Remittances from Egyptians working abroad surged 55.3% to $36.5 billion, up from $21.9 billion in the previous year.
Egypt’s trade deficit narrowed by 25.9% in FY2024/2025, reaching $15.4 billion compared to $20.8 billion in FY2023/2024, according to the Central Bank of Egypt’s balance of payments report.
Remittances from Egyptians working abroad surged 55.3% to $36.5 billion, up from $21.9 billion in the previous year.
Tourism revenues also increased 16.3%, reaching $16.7 billion compared to $14.4 billion, driven by a rise in tourist nights to 179.3 million from 154.1 million.
Meanwhile, foreign direct investment inflows recorded $12.2 billion, down from $46.1 billion in FY2023/2024, which had included exceptional inflows of around $35 billion related to the Ras El Hekma deal.
Overall, the balance of payments registered a surplus of $2.1 billion, reversing a deficit of $9.7 billion the previous year, reflecting continued improvement in the current account and the normalization of exceptional inflows.
However, the petroleum trade deficit widened to $13.9 billion from $7.6 billion, as petroleum imports rose by $6.1 billion to $19.5 billion, mainly due to higher imports of natural gas, crude oil, and petroleum products.
Petroleum exports declined slightly to $5.6 billion from $5.8 billion, weighed down by a $512.6 million (−8.8%) drop in natural gas exports and a $1.7 billion (−22%) fall in crude oil exports, partly offset by a $1.1 billion (+24%) increase in refined petroleum product exports.

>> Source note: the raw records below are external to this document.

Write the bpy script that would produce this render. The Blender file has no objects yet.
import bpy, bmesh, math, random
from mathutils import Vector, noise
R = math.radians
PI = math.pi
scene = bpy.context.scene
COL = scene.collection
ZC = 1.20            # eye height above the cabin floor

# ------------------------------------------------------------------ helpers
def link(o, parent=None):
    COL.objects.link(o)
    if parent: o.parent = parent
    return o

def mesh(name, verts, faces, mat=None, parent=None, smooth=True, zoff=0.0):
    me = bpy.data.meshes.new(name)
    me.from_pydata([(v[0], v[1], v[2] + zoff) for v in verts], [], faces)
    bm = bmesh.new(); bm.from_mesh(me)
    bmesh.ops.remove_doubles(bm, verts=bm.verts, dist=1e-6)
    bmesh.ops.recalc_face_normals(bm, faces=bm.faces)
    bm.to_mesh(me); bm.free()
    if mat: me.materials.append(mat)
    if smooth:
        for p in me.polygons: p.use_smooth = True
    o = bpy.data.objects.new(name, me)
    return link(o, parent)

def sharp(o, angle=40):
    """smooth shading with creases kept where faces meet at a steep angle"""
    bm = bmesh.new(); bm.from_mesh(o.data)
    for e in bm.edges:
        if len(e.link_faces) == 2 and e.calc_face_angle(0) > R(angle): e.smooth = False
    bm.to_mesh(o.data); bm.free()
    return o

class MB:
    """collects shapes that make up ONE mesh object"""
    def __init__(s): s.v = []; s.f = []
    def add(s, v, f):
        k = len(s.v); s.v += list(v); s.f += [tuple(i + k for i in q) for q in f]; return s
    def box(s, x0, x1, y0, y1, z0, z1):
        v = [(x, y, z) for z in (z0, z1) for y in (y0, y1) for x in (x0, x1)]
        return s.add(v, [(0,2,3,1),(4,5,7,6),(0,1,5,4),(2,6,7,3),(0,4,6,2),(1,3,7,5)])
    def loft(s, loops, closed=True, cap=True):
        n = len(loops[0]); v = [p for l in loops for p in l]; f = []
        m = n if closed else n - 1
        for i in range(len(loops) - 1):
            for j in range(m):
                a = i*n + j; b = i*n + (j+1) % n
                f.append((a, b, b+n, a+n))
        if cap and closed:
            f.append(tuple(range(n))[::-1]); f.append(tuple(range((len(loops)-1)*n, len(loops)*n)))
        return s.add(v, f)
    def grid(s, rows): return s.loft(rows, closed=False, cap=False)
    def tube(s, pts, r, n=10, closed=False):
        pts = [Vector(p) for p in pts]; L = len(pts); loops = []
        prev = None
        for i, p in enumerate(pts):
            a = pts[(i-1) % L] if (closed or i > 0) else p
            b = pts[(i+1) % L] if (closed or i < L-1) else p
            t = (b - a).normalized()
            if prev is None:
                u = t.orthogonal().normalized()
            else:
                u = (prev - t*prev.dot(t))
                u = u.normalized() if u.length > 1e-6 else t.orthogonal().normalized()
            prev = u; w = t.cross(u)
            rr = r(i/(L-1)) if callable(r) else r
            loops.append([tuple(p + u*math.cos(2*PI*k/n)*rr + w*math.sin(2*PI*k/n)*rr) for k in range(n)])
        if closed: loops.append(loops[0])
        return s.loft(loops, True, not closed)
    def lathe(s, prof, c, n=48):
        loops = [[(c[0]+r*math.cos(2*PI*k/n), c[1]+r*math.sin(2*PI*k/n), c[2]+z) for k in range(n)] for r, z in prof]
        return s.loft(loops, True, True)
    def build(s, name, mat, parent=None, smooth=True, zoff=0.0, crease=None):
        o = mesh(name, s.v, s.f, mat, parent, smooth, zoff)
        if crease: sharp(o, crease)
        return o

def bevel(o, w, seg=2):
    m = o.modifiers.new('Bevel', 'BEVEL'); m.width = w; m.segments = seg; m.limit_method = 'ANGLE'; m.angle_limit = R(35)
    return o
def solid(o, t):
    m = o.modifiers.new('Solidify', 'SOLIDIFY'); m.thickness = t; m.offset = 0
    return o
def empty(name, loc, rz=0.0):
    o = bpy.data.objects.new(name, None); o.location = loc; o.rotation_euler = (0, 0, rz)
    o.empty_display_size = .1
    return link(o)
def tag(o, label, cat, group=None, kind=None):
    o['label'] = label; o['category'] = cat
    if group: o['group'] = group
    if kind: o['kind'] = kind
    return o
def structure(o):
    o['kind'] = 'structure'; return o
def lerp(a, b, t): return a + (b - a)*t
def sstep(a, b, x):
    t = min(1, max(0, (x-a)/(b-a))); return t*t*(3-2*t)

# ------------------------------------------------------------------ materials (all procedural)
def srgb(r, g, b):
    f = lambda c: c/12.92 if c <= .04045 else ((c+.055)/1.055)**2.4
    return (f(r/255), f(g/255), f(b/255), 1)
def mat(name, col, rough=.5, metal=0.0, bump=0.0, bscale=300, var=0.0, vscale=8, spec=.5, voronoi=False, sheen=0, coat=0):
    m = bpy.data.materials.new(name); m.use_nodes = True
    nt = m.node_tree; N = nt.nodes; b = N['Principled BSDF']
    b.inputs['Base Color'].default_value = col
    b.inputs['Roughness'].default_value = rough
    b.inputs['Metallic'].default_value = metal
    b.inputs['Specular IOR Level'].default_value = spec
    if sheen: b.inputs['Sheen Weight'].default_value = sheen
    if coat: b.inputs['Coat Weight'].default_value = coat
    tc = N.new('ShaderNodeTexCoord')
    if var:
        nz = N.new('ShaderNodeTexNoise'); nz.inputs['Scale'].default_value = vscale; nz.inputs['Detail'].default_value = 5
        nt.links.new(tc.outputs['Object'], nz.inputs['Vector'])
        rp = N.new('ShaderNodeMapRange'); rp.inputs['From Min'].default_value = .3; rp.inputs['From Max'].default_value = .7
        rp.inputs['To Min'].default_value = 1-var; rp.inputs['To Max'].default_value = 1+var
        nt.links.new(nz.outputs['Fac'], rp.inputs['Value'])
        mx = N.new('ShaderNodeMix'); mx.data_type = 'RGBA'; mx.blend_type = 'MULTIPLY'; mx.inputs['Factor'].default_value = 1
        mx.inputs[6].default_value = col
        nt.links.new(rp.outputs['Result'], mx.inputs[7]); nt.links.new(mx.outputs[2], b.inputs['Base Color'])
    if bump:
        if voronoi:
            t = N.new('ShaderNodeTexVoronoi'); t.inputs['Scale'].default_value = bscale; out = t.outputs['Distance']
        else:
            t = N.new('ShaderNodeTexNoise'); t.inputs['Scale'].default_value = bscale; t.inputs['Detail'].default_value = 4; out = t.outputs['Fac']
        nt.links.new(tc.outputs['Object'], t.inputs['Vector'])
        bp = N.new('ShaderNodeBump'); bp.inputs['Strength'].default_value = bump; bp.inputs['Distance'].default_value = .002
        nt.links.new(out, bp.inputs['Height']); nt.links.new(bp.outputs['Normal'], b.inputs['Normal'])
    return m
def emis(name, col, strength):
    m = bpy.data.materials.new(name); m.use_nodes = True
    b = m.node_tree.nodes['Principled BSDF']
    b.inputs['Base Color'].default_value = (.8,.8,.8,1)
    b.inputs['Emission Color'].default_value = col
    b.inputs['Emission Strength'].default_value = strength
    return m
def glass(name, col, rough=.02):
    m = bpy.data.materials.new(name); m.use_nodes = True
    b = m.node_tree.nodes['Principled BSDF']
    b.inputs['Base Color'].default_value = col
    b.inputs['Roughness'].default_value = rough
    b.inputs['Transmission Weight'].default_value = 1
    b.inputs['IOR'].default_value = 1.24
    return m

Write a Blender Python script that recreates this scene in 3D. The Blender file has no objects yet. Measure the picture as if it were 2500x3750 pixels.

The non-oil trade deficit also widened 16.3%, reaching $37.1 billion compared to $31.9 billion in 2023/2024. Non-oil imports rose 22.1% to $71.7 billion from $58.8 billion, driven mainly by higher imports of wheat, soybeans, raw tobacco, and spare parts for vehicles and tractors.
In contrast, non-oil exports increased 29.1% to $34.6 billion from $26.8 billion, supported by strong growth in exports of gold, ready-made garments, fresh and dried fruits, vegetables, and aluminum products.
Meanwhile, Suez Canal revenues declined 3.6% to $6.6 billion from $6.8 billion, reflecting a 55.1% drop in net tonnage and a 38.5% decrease in transiting vessels.
However, the second half of the fiscal year (January–June 2025) witnessed a mild recovery, with canal fees rising 1.4% to $1.83 billion, compared to $1.8 billion during the same period in 2024.